À terceira imagem Vossa Excelência já fez alusão, Senhor Presidente da Câmara Municipal: pude transcorrer outros inesquecíveis três anos e meio com os meus pais no Lerchenfeldhof e, portanto, sentir-me mais uma vez plenamente em casa. Estes últimos três anos e meio com os meus pais foram para mim uma dádiva imensa e verdadeiramente fizeram de Freising a minha casa. Penso nas festas, e na maneira como celebrávamos juntos o Natal, a Páscoa e o Pentecostes; nos passeios que fazíamos juntos nos prados; no modo como íamos ao bosque para apanhar os ramos de abete e o musgo para o presépio, e nas nossas excursões nos campos ao longo do Isar. Assim Freising tornou-se para nós uma verdadeira pátria, e como pátria permanece no meu coração.

Hoje, às portas de Freising, encontra-se o aeroporto de München. Quem aí chega ou daí parte vê as torres da catedral de Freising, vê o mons doctus, e talvez possa intuir um pouco da sua história e do seu presente. Freising tem desde sempre uma ampla vista sobre a cadeia dos Alpes; através do aeroporto ela tornou-se, num certo sentido, também mundial e aberta ao mundo. E no entanto gostaria de dizer: com as suas torres, a catedral indica uma altura que é muito superior e diferente em relação àquela que alcançamos com os aviões, é a verdadeira altura, a altura de Deus, da qual deriva o amor que nos confere a humanidade autêntica. Porém, a catedral não indica apenas a altura de Deus, que nos forma e nos mostra o caminho, mas indica inclusive a amplitude, e isto não só porque na catedral estão encerrados séculos de fé e de oração, porque nela está presente, por assim dizer, toda a comunidade dos santos, de todos aqueles que acreditaram, rezaram, sofreram e rejubilaram antes de nós. Em geral, ela indica a grande amplidão de todos os fiéis de cada época, mostrando assim também uma vastidão que vai além da globalização, porque na diversidade, até no contraste das culturas e das origens, confere a força da unidade interior, doa aquilo que nos pode unir: a força unificadora do facto de sermos amados por Deus. Assim Freising permanece para mim também a indicação de um caminho.
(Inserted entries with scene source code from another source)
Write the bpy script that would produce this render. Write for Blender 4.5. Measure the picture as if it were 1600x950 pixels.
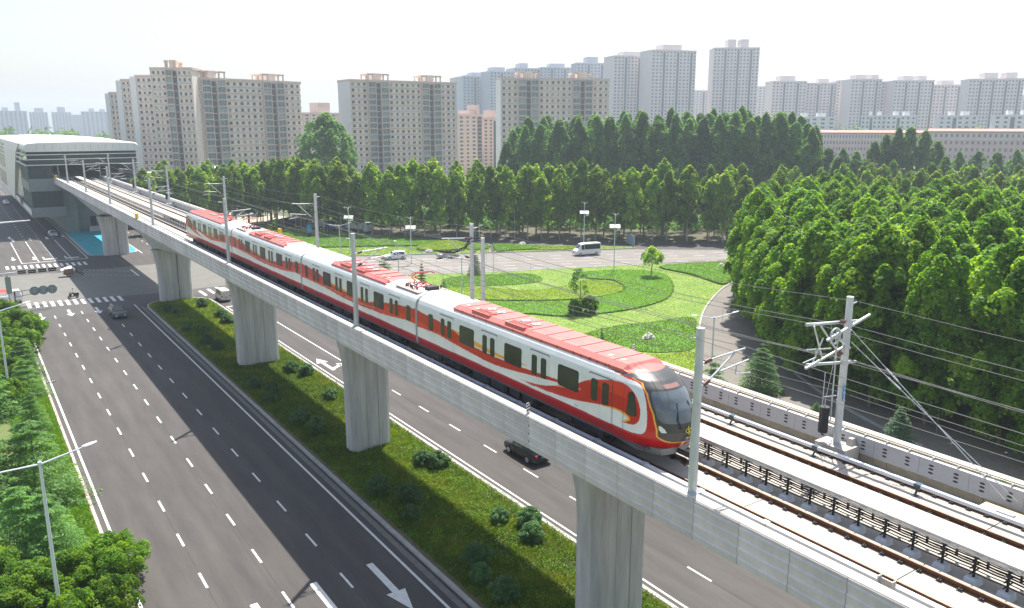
import bpy, math, random
import numpy as np
from mathutils import Vector, Matrix
R_ = math.radians
for o in list(bpy.data.objects): bpy.data.objects.remove(o)
SC = bpy.context.scene; COL = SC.collection
random.seed(7); RNG = np.random.default_rng(11)

# ------------------------------------------------------------ camera, world, sun, exposure
HC = 27.5; FPX = 1260.0; PITCH = R_(12.648); YAW = R_(34.397)
cd = bpy.data.cameras.new('camera'); cam = bpy.data.objects.new('camera', cd); COL.objects.link(cam)
cd.sensor_width = 36; cd.lens = 36*FPX/1600; cd.clip_start = .5; cd.clip_end = 9000
cam.location = (0, 0, HC); cam.rotation_euler = (math.pi/2-PITCH, 0, -YAW); SC.camera = cam
SC.render.resolution_x = 1024; SC.render.resolution_y = 608
SUN_AZ = math.atan2(.3825, .33); SUN_EL = math.atan(1/math.hypot(.3825, .33))   # towards the sun, azimuth from +Y to +X
w = bpy.data.worlds.new('World'); SC.world = w; w.use_nodes = True
nt = w.node_tree; sky = nt.nodes.new('ShaderNodeTexSky'); sky.sky_type = 'NISHITA'; sky.sun_disc = False
sky.sun_elevation = SUN_EL; sky.sun_rotation = SUN_AZ; sky.dust_density = 2.0; sky.air_density = 1.6; sky.ozone_density = 1.0
hs = nt.nodes.new('ShaderNodeHueSaturation'); hs.inputs['Saturation'].default_value = .7
nt.links.new(sky.outputs[0], hs.inputs['Color']); wb = nt.nodes.new('ShaderNodeVectorMath'); wb.operation = 'MULTIPLY'; wb.inputs[1].default_value = (.95, .98, 1.09)
nt.links.new(hs.outputs[0], wb.inputs[0]); nt.links.new(wb.outputs[0], nt.nodes['Background'].inputs[0])
nt.nodes['Background'].inputs[1].default_value = .090
sl = bpy.data.lights.new('sun', 'SUN'); sl.energy = 5.0; sl.angle = R_(.6); sl.color = (1, .95, .87)
so = bpy.data.objects.new('sun', sl); COL.objects.link(so)
so.rotation_euler = Vector((.3825, .33, 1)).to_track_quat('Z', 'Y').to_euler()
SC.view_settings.view_transform = 'Standard'; SC.view_settings.look = 'None'
SC.view_settings.exposure = .98; SC.view_settings.gamma = 1

# ------------------------------------------------------------ survey helpers: from a sighting to a place on the ground
_F = np.array([math.sin(YAW)*math.cos(PITCH), math.cos(YAW)*math.cos(PITCH), -math.sin(PITCH)])
_R = np.array([math.cos(YAW), -math.sin(YAW), 0.]); _U = np.cross(_R, _F)
def ray(px, py): return _F + _R*(px-800)/FPX + _U*(475-py)/FPX
def W(px, py, z=0.):
    d = ray(px, py); k = (z-HC)/d[2]; return (float(d[0]*k), float(d[1]*k), z)
def PY(px, py, Y):
    d = ray(px, py); k = Y/d[1]; return (float(d[0]*k), Y, float(HC+d[2]*k))
def PD(px, py, D):
    d = ray(px, py); k = D/math.hypot(d[0], d[1]); return (float(d[0]*k), float(d[1]*k), float(HC+d[2]*k))

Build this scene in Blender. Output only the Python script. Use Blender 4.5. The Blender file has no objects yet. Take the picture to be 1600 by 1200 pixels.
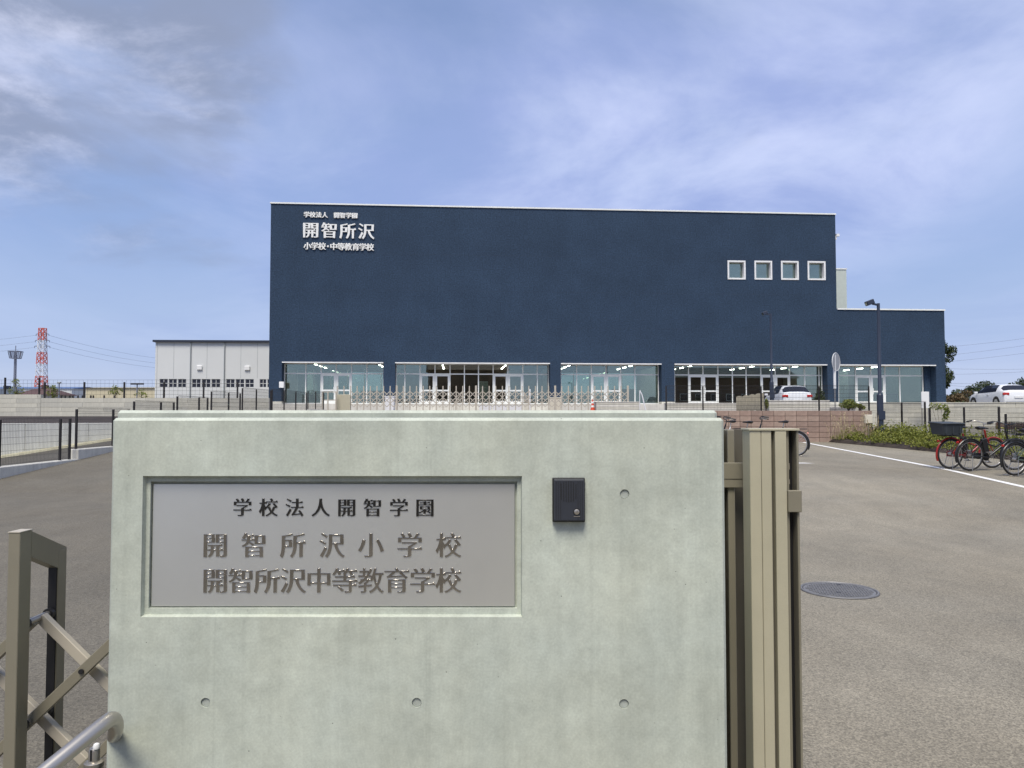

Para concluir, gostaria de agradecer mais uma vez a grande honra que me prestais, e também à banda musical que aqui torna presente a cultura autenticamente bávara. O meu desejoa minha oração é que o Senhor continue a abençoar esta cidade e que Nossa Senhora da catedral de Freising a proteja, a fim de que ela possa ser, inclusive no futuro, um lugar de vida humana de fé e de alegria. Muito obrigado!